Two weeks ago my husband had business out on the Olympic Peninsula in Washington state and I joined him for an extended pleasure trip of stunning Pacific Ocean scenery and wildlife. One morning we stopped in the little town of Forks for coffee. Forks used to be a thriving lumber town. Now it is a thriving literary haven for Twilight fans. I am not going to pretend to be a big fan of the series, but I do admire the excitement it has brought to readers, to the point of visiting the fictional locations of Bella and Edward’s haunts.
I chatted up the clerk at the grocery store and learned that Stephanie Meyer has visited Forks twice, once after the first book came out and later after one of the movie premieres. It’s fairly well known that Meyer chose the rainiest/foggiest town in America for her setting, researching the location on the Internet. We don’t always need to visit the locations of our stories. But we do need to evoke a deep sense of place in our stories. Does Meyer evoke the essence of Forks in her Twilight books? Apparently so. To the point, that the Chamber of Commerce even designated on a map a home that Bella likely would have lived in and the Italian restaurant in Port Angeles where Bella and Edward likely had their first date.
As Cheryl posted recently, setting is always a big factor in our writing – where our stories take place and where we live while writing them. Few authors have devoted fans who visit their story locations. But we can all work on writing vivid settings that draw readers in. What’s a popular literary haunt in your part of the country?
Through sunshine and hurricanes, fall leaves and winter snow, write on.
My family went to the Laura Ingalls Wilder Homestead in DeSmet, SD, in July. It was pretty great. Between the trip to South Dakota and moving to Connecticut, we traveled US I-90 from Rapid City, SD to Springfield, MA this summer. You really get a sense of how surprisingly different that central plains landscape was for the pioneers in her books.
It's interesting that Stephanie Meyer set her book somewhere she had never been. Commenters on my recent post tended to lean toward settings they already knew in rich detail.

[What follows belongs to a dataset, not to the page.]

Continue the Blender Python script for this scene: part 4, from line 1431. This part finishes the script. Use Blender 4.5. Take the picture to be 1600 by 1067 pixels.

Meyer seems to have imagined the key values of the setting, and then looked up the details to flesh it out.
Maybe because of Ron’s spending time on the censored shelf with Mark Twain, I’ve been thinking of Twain recently. And now with this discussion about setting, I'm pondering his choice of the Mississippi River as the setting for Huck Finn.
He loved the Mississippi River and that’s probably one reason he set his book there, but even if he hadn't, he might have chosen the river because, from a story-telling standpoint, it’s so powerful.
Powerful because the river is one place and many places all at the same time. Different parts of the river bring different experiences. Different towns along the river allow Twain to introduce new characters into the story.
The river is also a powerful setting because this setting is outside of society, outside of politics, and allows Twain to show us a different society–that of Huck and Jim–than would be possible in town. And we readers have the constant implied contrast between river and town.
I am quite sure that Forks doesn't measure of to the powerful settings of the Mississippi River and the South Dakota prairie, but am grateful it inspired your comments.
Claire, I used to lived near Forks, but never realized it was home to vampires. (Darn it!) It makes sense, though, with the long winter nights, lack of sunshine, fog…
We also lived near Cannery Row. Steinbeck a is a part of the cultural history there, in Monterey, California. The place feels Steinbeckish.
Oh, I love Cannery Row. I took the kids to the Steinbeck museum in his hometown of Salinas, CA many years ago – fabulous.